Alternative Approaches You can also score by throwing a jerkbait upstream and working it back down. This is trigger-action fishing, where you put in a lot of short jerks and reel rapidly to keep ahead of the current. This approach tends to provoke some smashing strikes, often from the biggest fish in the pool or run.
It’s also possible to dead-drift a suspending or floater-diver jerkbait to likely cover, such as a log partially across the flow. Once it drifts down near the log, you then activate it by closing the bail. As it starts to wiggle in the current, any trout under the log is likely to come out and grab it. This same approach can be employed near undercut grassy banks, where big browns often like to hide and pick off any edibles that happen to float close by.
In lakes, a topwater jerkbait sometimes works well, especially fished over submerged grass or right at the edge of a drop to deeper water. Light twitches that just make the lure nose down and then pop back up often do the job on calm water, but if there’s a wind ripple, more vigorous action might draw the strikes. And of course, with brown trout, there’s often an especially aggressive topwater bite in the last minutes of daylight and again at first light in the morning.

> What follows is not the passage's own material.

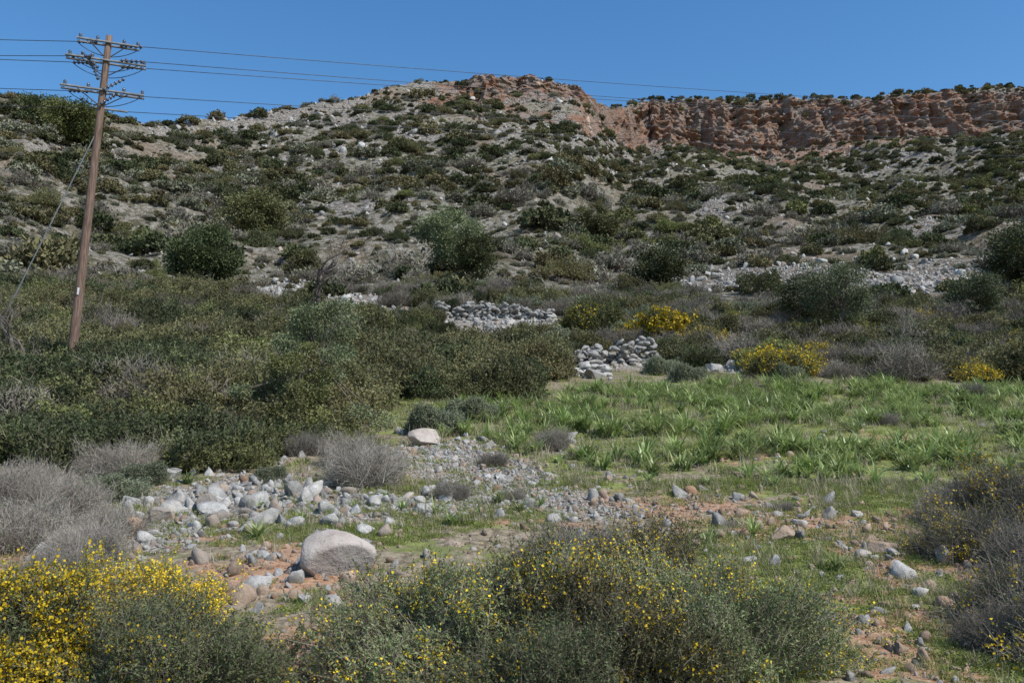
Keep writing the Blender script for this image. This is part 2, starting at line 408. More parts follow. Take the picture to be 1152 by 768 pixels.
# ------------------------------------------------------------------ TERRAIN MESH
ap = np.concatenate([np.linspace(-4, -.9, 40, endpoint=False), np.linspace(-.9, -.68, 40, endpoint=False), np.linspace(-.68, .68, 800), np.linspace(.69, .9, 40), np.linspace(.95, 4, 40)])
yn = np.concatenate([np.linspace(-40, 2, 12, endpoint=False), 2+50*np.linspace(0, 1, 330, endpoint=False)**1.7])
sf = np.concatenate([np.linspace(0, 1, 280, endpoint=False)**1.6*.88, np.linspace(.88, .912, 24, endpoint=False), np.linspace(.912, .948, 90, endpoint=False), np.linspace(.948, 1.0, 40, endpoint=False), np.linspace(1, 1.12, 12), np.linspace(1.2, 2, 8)])
A2 = ap[None, :]
Yn = np.repeat(yn[:, None], len(ap), 1)
Rr = np.interp(ap, RA, RR) + (fbm(ap*14+3, ap*0+2.2, 3)-.5)*26
Yf = 52+sf[:, None]*(Rr[None]-52)
Y = np.concatenate([Yn, Yf]); X = A2*(np.maximum(Y, 0)+8)
X = np.where(Y > 52, A2*(Y+8), X)
Z = hfun(X, Y)
a_, R_, s_ = polar(X, Y)
cl = ss(.09, .14, a_)*ss(.88, .915, s_)*(1-ss(.955, .985, s_)) + .9*(1-ss(.08, .12, a_))*ss(-.10, -.03, a_)*ss(.84, .89, s_)*(1-ss(.985, 1.0, s_))
but = np.abs(fbm(X/22, Z/70, 3)-.5)*2
but2 = np.abs(fbm(X/7+9, Z/30, 3)-.5)*2
Zq = Z+(fbm(X/30, Y*0+3.3, 3)-.5)*22
led = (fbm(Zq/3.1, X/70, 3)-.5)*8
blk = (vn(np.floor(X/3.1+vn(Zq/3, X*0))*7.7, np.floor(Zq/2.7)*3.3)-.5)*2.8
blk2 = (vn(np.floor(X/1.3)*5.1, np.floor(Zq/1.1)*2.3)-.5)*1.1
crag = -but*17-but2*8+8+(fbm(X/4, Z/3, 4)-.5)*5-led+blk+blk2
Yd = Y - crag*cl
Zd = Z + cl*(fbm(X/4, Y/4, 3)-.5)*2.5 + (cl*(fbm(X/20+3, X*0, 3)-.5)*9)*ss(.93, .95, s_)*ss(.1, .14, a_)
rows, cols = Y.shape
V = np.stack([X, Yd, Zd], -1).reshape(-1, 3)
ii = np.arange(rows*cols).reshape(rows, cols)
Q = np.stack([ii[:-1, :-1], ii[:-1, 1:], ii[1:, 1:], ii[1:, :-1]], -1).reshape(-1, 4)
me = bpy.data.meshes.new('hillside_terrain')
me.vertices.add(len(V)); me.vertices.foreach_set('co', V.astype(np.float32).ravel())
me.loops.add(len(Q)*4); me.loops.foreach_set('vertex_index', Q.astype(np.int32).ravel())
me.polygons.add(len(Q)); me.polygons.foreach_set('loop_start', (np.arange(len(Q))*4).astype(np.int32))
me.update(calc_edges=True)
smf = (cl[:-1, :-1] < .15).ravel(); me.polygons.foreach_set('use_smooth', smf)
xf, yf, af, sfv = X.ravel(), Y.ravel(), a_.ravel(), s_.ravel()
c1 = np.stack([mask(GRASS, xf, yf), mask(SOIL, xf, yf), mask(STONE, xf, yf), ss(30, 75, yf)], 1)
orange = np.maximum(np.clip(cl.ravel(), 0, 1), redmask(af, sfv)*.95)
outc = ss(.50, .62, fbm(xf/22+3, yf/22, 4))*ss(.12, .35, sfv)
for (pa, ps, da, ds) in ((.05, .62, .05, .05), (-.08, .80, .1, .08), (.1, .68, .06, .04), (.56, .7, .05, .12)):
    outc = np.maximum(outc, np.exp(-((af-pa)/da)**2-((sfv-ps)/ds)**2))
c2 = np.stack([orange, outc, np.clip(sfv, 0, 1), np.ones_like(xf)], 1)
for nm, c in (('mask1', c1), ('mask2', c2)):
    at_ = me.color_attributes.new(nm, 'FLOAT_COLOR', 'POINT'); at_.data.foreach_set('color', c.astype(np.float32).ravel())
terrain = obj('hillside_terrain', me)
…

The Right Rigs Throwing these relatively light lures requires a light or medium-light action rod, but a fast tip will give you the best control and hook-setting power. Rods 5 to 6 feet long are easiest to handle on smaller flows, like Wisconsin’s Kinnickinnic River (a great fishery that’s easily accessed). However, a 7-foot model like the St. Croix Triumph TSR70MLF will give you much better casting distance on large rivers, lakes and tailwater fisheries. The more you can reach out on big water, like Michigan’s Manistee River, the more trout you’re likely to catch.
A 500-sized reel, like the Shimano Vanford A , is ideal for small to medium streams. Consider moving up to a 1500- or 2000-size reel for longer casts on lakes and big tailwaters.

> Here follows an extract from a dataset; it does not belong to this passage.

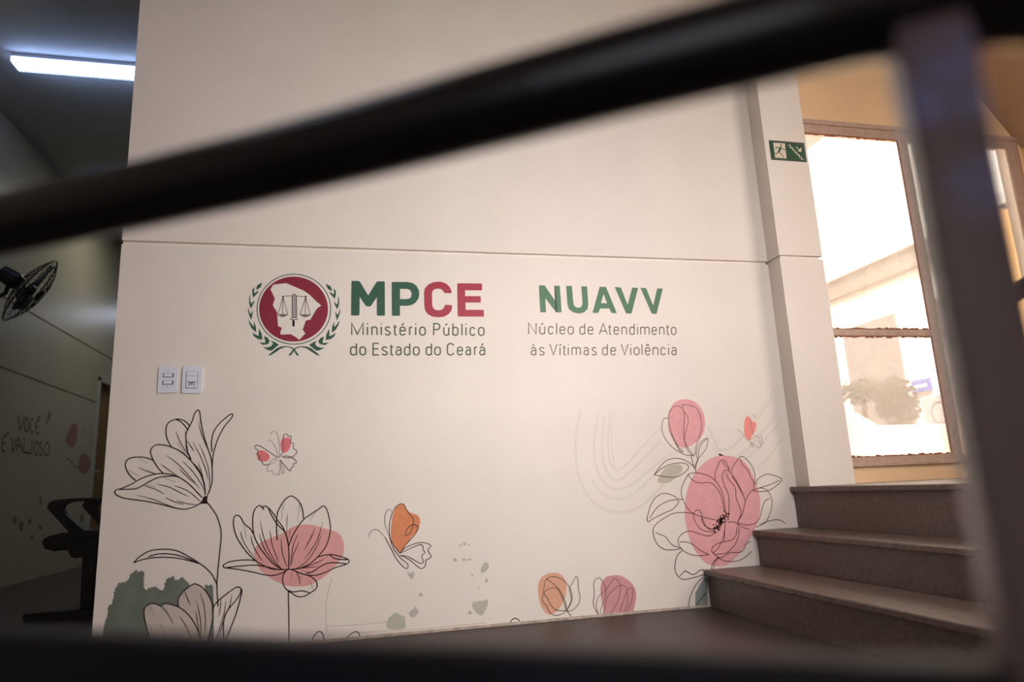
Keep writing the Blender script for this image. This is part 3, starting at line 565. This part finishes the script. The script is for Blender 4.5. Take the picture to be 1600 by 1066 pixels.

The lightest line you can fish successfully will get the most strikes—6-pound mono or fluorocarbon at the most, 4-pound on small or ultra-clear waters. The lighter line is not only harder for fish to see, it also brings out maximum action in the lures. (On the downside, it means you’ll break off more lures, so carry plenty of extras.)
CONSERVATION CONSIDERATIONS Jerkbaits with multiple treble hooks make it harder to release trout you don’t want for the table than do single-hook lures. In some waters, lures with treble hooks are not allowed, so always check local regulations.

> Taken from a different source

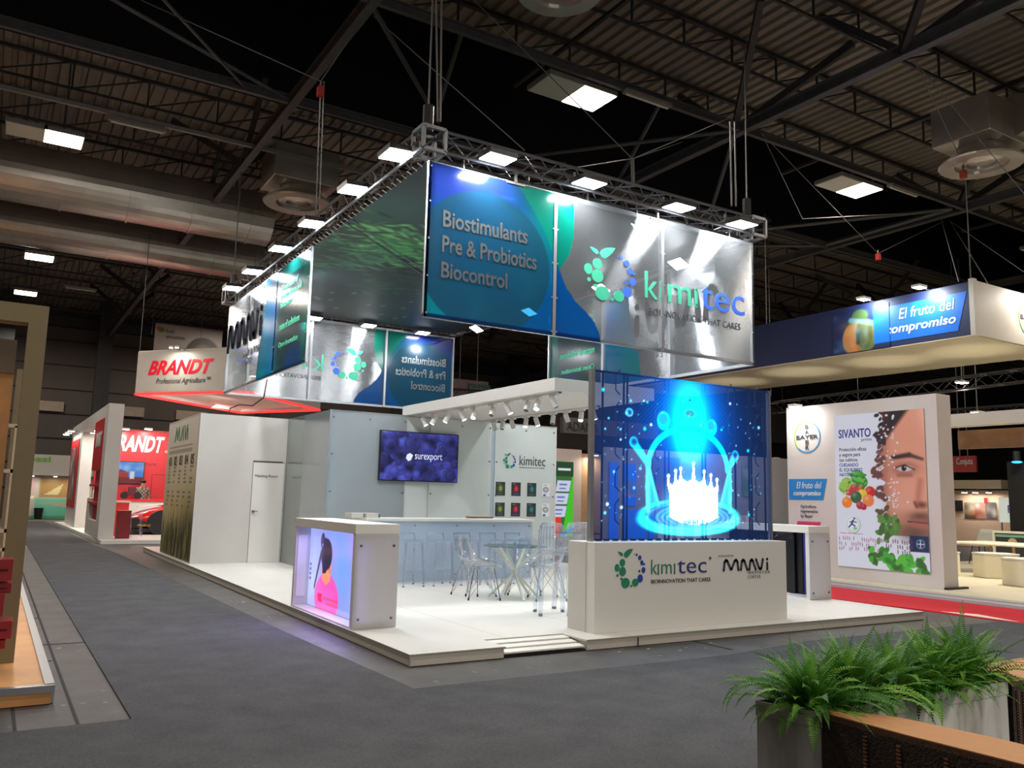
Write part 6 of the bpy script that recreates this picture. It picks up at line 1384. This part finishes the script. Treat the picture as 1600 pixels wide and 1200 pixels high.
b = MB().prism([(-.76, -4.56), (-.685, -4.775), (.48, -4.79), (.52, -4.56)], (0, 0, 0), X, Y, Z, .70)
b.build('planter_body', pgrey, pt)
b = MB(); rim = [(-.76, -4.56), (-.685, -4.775), (.48, -4.79), (.52, -4.56)]
for i in range(4): p, q = rim[i], rim[(i+1) % 4]; b.bar((p[0], p[1], .725), (q[0], q[1], .725), .012, .05)
b.build('planter_rim', pgrey, pt); B(-.70, -4.76, .70, .47, -4.57, .715).build('soil', mat('dark_soil', (30, 24, 18), .95, noise=.3, nscale=30), pt)
fern1 = mat('fern_green', (66, 122, 36), .5, noise=.35, nscale=9, spec=.3); fern2 = mat('fern_light_green', (116, 166, 58), .5, noise=.3, nscale=9, spec=.3)
for m in (fern1, fern2):
    nt = m.node_tree; pb = nt.nodes['Principled BSDF']; tl = nt.nodes.new('ShaderNodeBsdfTranslucent'); ms = nt.nodes.new('ShaderNodeMixShader'); ms.inputs[0].default_value = .3
    src = pb.inputs['Base Color'].links[0].from_socket; nt.links.new(src, tl.inputs[0]); out = [n for n in nt.nodes if n.type == 'OUTPUT_MATERIAL'][0]
    nt.links.new(pb.outputs[0], ms.inputs[1]); nt.links.new(tl.outputs[0], ms.inputs[2]); nt.links.new(ms.outputs[0], out.inputs[0])
def frond(b, base, az, elev, L, curl, width=.055, n=34):
    """one arching frond with paired leaflets; b collects the faces"""
    p = Vector(base); h = Vector((math.cos(az), math.sin(az), 0)); side = Vector((-h.y, h.x, 0)); e = elev; step = L/n; roll = rng.uniform(-.5, .5)
    prev = p.copy()
    for i in range(n):
        t = i/n; d = h*math.cos(e)+Z*math.sin(e); q = p+d*step; e -= curl/n*(.5+1.2*t)
        nrm = side.cross(d); s2 = (side*math.cos(roll)+nrm*math.sin(roll))
        k = len(b.v); r = .0018*(1-t)+.0006
        b.v += [tuple(p-s2*r), tuple(p+s2*r), tuple(q+s2*r*.9), tuple(q-s2*r*.9)]; b.f.append((k, k+1, k+2, k+3))
        if t > .08:
            w = width*math.sin(PI*min(1, (t*.93+.07))**.75)*(1.05 if t < .5 else 1)*rng.uniform(.85, 1.1)
            for s in (-1, 1):
                tip = p+s2*(s*w)+d*(w*.30)-nrm*(w*rng.uniform(.0, .35)); mid = p.lerp(tip, .45); hw_ = step*.44
                k = len(b.v); b.v += [tuple(p), tuple(mid-d*hw_), tuple(tip), tuple(mid+d*hw_+nrm*.002)]
                b.f.append((k, k+1, k+2) if s > 0 else (k, k+2, k+1)); b.f.append((k, k+2, k+3) if s > 0 else (k, k+3, k+2))
        p = q
def fern(cx, cy, label, n, hmax, seed, dirs=None, lean=0, big=()):
    t = thing('potted_fern', label, 'fern', (cx, cy, .70), 'ferns in the planter')
    b1, b2 = MB(), MB()
    for i in range(int(n*3.0)):
        az = rng.uniform(0, 2*PI); inner = rng.random()
        elev = 1.52-.9*inner**1.2; L = hmax*rng.uniform(.75, 1.3)*(1.0+.2*inner); curl = rng.uniform(.7, 1.7)*(.5+.8*inner)
        frond(b1 if rng.random() < .62 else b2, (cx+rng.uniform(-.05, .05), cy+rng.uniform(-.04, .04), .69), az, elev, L, curl, rng.uniform(.022, .034))
    for (az, elev, L, curl, w) in big: frond(b2 if rng.random() < .5 else b1, (cx, cy, .70), az, elev, L, curl, w, 42)
    b1.build('fronds', fern1, t); b2.build('fronds', fern2, t)
PI2 = PI/2
fern(-.60, -4.665, 'fern at the left end of the planter, arching over its corner', 46, .25, 1, big=[(2.6, 1.0, .42, 2.3, .036), (2.2, .9, .40, 2.4, .034), (2.9, 1.35, .34, 1.6, .03), (-1.6, .7, .34, 2.4, .034), (-1.2, .6, .36, 2.0, .034), (-2.4, .6, .30, 2.6, .03), (2.4, 1.3, .34, 1.3, .03)])
fern(-.36, -4.665, 'fern second from the left, tallest in the left half of the planter', 46, .27, 2, big=[(-1.2, .75, .38, 1.7, .036), (-.8, .6, .36, 1.9, .036), (1.4, 1.4, .30, .5, .03), (-1.7, .6, .30, 2.2, .032)])
fern(-.12, -4.665, 'fern in the middle of the planter', 46, .25, 3, big=[(-.5, 1.0, .32, 1.8, .034), (1.2, 1.4, .28, .8, .03)])
fern(.13, -4.665, 'bushy fern right of the middle of the planter', 46, .25, 4, big=[(-.6, .9, .32, 2.0, .034), (.5, 1.5, .33, .3, .03)])
fern(.36, -4.665, 'fern at the right end of the planter with the tallest upright fronds', 46, .27, 5, big=[(.2, 1.5, .38, .25, .032), (.0, 1.2, .36, 1.0, .032), (-.3, .9, .36, 1.5, .034), (-.9, .8, .34, 2.4, .036), (-.5, .6, .36, 1.9, .034), (.3, .9, .40, 1.4, .032), (2.8, 1.45, .33, .6, .03)])
kraft = mat('kraft_board', (176, 124, 74), .7, noise=.05, nscale=30); hon = mat('honeycomb_core', (44, 30, 22), .9, noise=.5, nscale=60, bump=1.0, bscale=120)
def honeyboard(name, pts, z1, label, ribs):
    t = thing(name, label, 'counter', (pts[0][0], pts[0][1], 0), 'honeycomb cardboard counters')
    MB().prism(pts, (0, 0, z1-.004), X, Y, Z, .004).build('kraft_top', kraft, t)
    MB().prism(pts, (0, 0, z1-.022), X, Y, Z, .017).build('honeycomb_edge', mat('honeycomb_edge', (84, 58, 38), .9, noise=.6, nscale=150), t)
    MB().prism([(p[0], p[1]) for p in pts], (0, 0, 0), X, Y, Z, z1-.022).build('honeycomb_side', hon, t)
    for (x, y) in ribs:
        b = MB()
        for k in range(60): b.box(x-.004, y-.006, k*.012, x+.004, y+.006, k*.012+.005)
        b.build('torn_cells', mat('torn_kraft', (112, 78, 50), .9), t)
honeyboard('cardboard_counter', [(-.68, -4.782), (-.62, -4.765), (-.50, -4.95), (-.45, -5.25), (-.42, -6.2), (-.64, -6.2), (-.655, -5.45), (-.68, -5.1)], .752, 'near honeycomb cardboard counter running from the planter out of the bottom right corner', [(-.684, -4.95), (-.684, -5.07), (-.672, -5.22)])
honeyboard('cardboard_counter', [(.50, -4.80), (.53, -4.55), (.8, -4.53), (2.2, -4.50), (2.2, -4.78)], .752, 'farther honeycomb cardboard counter at the right edge behind the planter', [(.53, -4.806), (.58, -4.806)])
area_light('foreground_spill', (1.6, -8.6, 3.2), (-.1, -4.7, .6), 105, 1.2, (1, .95, .88))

One way to reduce potential problems is to flatten the barbs on trebles slightly with pliers. Completely barbless trebles, in my experience, don’t always keep fish hooked up all that well. Pinch the barbs just a bit, and you’ll find that they hold most fish but still come out easily with forceps when you’re ready to release.
Replacing trebles with larger single hooks is another option, but it can affect the lure’s sink rate and action. It also results in fewer fish staying “stuck” long enough for a photo.
The usual cautions apply for successfully releasing fish. Keep it in the net, in the water, while you remove the hooks. Hold the fish up for a brief horizontal photo, supported both at the jaw and the tail with wet hands, and get it back into the water quickly. It might be there again next year, a bit longer and heavier, ready to strike your jerkbait once more.